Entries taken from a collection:
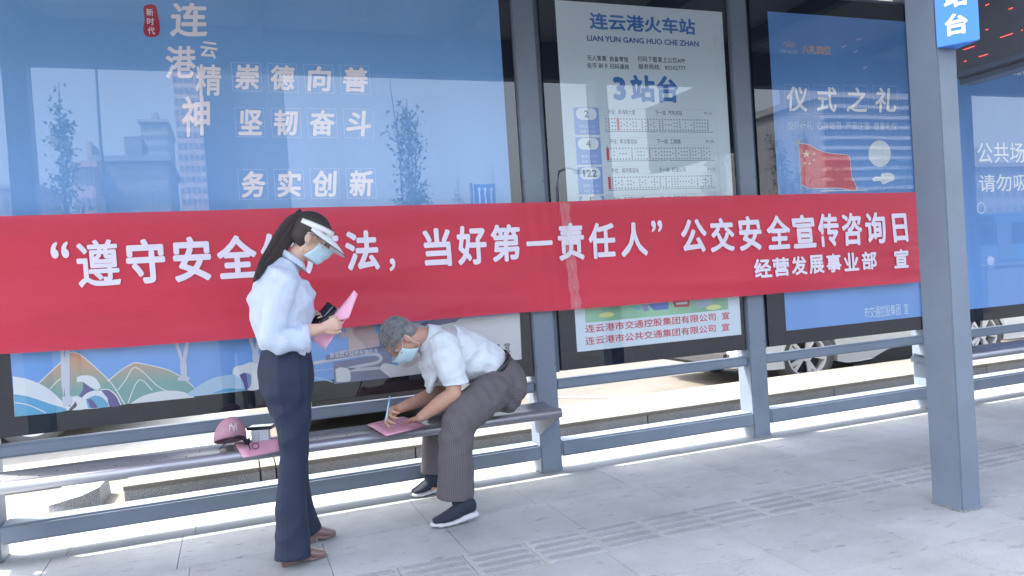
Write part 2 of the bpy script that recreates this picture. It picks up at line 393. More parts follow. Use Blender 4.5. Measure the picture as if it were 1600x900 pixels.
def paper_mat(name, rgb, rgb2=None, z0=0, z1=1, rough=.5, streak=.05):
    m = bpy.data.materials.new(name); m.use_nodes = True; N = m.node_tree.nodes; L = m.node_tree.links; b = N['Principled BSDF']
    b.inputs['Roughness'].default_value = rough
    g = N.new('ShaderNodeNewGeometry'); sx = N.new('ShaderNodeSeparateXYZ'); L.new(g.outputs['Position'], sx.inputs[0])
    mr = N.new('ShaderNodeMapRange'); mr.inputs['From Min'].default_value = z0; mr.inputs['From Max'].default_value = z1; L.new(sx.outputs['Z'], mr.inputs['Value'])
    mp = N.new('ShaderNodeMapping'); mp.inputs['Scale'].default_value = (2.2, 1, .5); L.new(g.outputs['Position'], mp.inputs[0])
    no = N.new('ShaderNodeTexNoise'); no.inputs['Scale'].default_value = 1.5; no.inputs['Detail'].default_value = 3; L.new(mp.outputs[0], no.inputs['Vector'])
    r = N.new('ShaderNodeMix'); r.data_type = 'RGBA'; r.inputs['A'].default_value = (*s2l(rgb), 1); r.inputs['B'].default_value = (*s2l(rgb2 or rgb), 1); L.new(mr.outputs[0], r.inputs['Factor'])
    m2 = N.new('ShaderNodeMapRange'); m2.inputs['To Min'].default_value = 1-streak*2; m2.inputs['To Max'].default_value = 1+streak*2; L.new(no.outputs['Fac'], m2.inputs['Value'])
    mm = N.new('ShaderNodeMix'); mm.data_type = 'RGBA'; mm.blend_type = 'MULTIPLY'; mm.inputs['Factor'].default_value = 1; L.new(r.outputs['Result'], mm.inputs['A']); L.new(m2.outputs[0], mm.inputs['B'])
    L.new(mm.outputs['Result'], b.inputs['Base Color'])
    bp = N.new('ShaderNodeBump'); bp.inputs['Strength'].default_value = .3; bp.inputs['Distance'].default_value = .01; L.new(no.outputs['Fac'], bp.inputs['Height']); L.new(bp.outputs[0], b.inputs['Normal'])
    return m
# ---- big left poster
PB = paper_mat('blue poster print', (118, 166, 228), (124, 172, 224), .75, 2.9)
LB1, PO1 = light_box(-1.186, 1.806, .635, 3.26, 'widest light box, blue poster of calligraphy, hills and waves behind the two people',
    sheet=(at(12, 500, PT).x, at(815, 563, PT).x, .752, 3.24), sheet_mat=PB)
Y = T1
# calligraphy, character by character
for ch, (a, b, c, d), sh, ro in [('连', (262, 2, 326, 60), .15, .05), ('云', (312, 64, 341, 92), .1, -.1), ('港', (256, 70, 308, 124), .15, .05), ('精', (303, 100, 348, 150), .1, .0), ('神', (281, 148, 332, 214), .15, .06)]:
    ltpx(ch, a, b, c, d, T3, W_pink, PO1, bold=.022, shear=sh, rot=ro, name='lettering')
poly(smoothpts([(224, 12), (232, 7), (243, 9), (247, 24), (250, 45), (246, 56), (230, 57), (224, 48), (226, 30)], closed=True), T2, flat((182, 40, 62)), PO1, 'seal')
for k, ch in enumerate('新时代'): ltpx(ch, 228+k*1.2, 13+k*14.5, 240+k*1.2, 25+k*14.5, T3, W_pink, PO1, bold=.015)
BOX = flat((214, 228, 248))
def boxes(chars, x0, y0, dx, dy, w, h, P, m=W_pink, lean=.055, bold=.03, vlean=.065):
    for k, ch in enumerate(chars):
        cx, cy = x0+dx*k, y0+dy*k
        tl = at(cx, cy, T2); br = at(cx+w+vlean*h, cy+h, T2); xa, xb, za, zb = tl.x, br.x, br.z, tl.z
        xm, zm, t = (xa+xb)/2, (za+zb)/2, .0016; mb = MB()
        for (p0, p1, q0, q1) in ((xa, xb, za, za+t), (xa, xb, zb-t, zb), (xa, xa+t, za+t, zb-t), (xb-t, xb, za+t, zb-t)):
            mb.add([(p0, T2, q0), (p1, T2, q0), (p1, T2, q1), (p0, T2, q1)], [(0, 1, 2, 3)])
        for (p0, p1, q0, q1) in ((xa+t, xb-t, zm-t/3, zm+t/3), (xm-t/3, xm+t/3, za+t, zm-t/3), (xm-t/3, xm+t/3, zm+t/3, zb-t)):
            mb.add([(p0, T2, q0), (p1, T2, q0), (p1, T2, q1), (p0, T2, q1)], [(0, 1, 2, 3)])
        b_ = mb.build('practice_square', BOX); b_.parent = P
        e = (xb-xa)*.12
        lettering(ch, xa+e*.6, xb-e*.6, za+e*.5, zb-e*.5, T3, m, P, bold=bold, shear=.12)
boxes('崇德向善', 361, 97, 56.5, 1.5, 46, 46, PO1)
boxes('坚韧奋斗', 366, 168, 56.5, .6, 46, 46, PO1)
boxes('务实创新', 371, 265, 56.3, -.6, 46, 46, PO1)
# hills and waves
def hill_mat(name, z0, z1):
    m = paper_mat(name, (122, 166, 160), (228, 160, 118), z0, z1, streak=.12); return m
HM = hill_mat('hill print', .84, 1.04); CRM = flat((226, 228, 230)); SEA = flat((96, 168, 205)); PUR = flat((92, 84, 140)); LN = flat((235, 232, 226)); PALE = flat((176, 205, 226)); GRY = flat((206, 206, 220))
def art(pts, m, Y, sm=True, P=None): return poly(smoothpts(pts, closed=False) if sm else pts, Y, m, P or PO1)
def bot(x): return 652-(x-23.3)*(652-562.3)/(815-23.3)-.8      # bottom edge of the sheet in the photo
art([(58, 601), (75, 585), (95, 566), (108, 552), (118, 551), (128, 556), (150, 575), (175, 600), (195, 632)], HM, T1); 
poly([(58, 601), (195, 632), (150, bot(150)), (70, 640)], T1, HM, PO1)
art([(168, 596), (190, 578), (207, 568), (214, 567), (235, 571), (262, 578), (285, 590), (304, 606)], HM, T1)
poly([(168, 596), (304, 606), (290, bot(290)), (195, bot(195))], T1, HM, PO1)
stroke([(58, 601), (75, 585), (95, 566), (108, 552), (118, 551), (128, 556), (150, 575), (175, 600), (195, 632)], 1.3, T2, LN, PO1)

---

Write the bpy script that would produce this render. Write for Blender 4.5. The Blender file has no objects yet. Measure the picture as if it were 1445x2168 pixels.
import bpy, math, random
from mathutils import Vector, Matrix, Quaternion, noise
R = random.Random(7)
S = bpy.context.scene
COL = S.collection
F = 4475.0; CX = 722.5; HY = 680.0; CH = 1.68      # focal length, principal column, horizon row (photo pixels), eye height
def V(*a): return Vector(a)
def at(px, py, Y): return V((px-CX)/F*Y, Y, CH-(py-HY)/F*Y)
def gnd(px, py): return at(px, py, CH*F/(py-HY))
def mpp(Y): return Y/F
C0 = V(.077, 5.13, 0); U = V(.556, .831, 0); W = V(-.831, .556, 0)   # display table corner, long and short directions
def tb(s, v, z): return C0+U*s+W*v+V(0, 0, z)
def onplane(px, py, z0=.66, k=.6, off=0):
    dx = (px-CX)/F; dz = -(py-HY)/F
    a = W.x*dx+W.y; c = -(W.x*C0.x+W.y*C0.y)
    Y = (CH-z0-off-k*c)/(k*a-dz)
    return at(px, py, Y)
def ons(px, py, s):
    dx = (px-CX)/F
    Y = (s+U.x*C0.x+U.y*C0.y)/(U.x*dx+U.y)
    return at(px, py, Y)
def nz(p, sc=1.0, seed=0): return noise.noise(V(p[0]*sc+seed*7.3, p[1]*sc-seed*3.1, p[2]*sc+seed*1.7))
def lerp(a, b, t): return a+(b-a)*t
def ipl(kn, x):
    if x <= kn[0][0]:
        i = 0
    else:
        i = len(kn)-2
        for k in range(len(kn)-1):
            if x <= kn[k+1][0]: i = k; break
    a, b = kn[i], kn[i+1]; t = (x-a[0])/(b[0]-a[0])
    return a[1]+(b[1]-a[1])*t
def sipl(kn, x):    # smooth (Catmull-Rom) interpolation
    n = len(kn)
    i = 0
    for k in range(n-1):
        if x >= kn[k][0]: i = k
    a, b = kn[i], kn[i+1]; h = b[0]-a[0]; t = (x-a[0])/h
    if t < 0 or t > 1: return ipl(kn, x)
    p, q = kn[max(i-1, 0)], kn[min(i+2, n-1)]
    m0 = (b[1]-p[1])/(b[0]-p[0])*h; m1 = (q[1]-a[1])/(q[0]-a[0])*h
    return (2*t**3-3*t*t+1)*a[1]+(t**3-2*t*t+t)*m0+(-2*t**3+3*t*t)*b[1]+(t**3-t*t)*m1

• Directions
Scan the material above for the string "were" and return the lines that hold it.

• Task solution
Write part 2 of the bpy script that recreates this picture. It picks up at line 393. More parts follow. Use Blender 4.5. Measure the picture as if it were 1600x900 pixels.
Write the bpy script that would produce this render. Write for Blender 4.5. The Blender file has no objects yet. Measure the picture as if it were 1445x2168 pixels.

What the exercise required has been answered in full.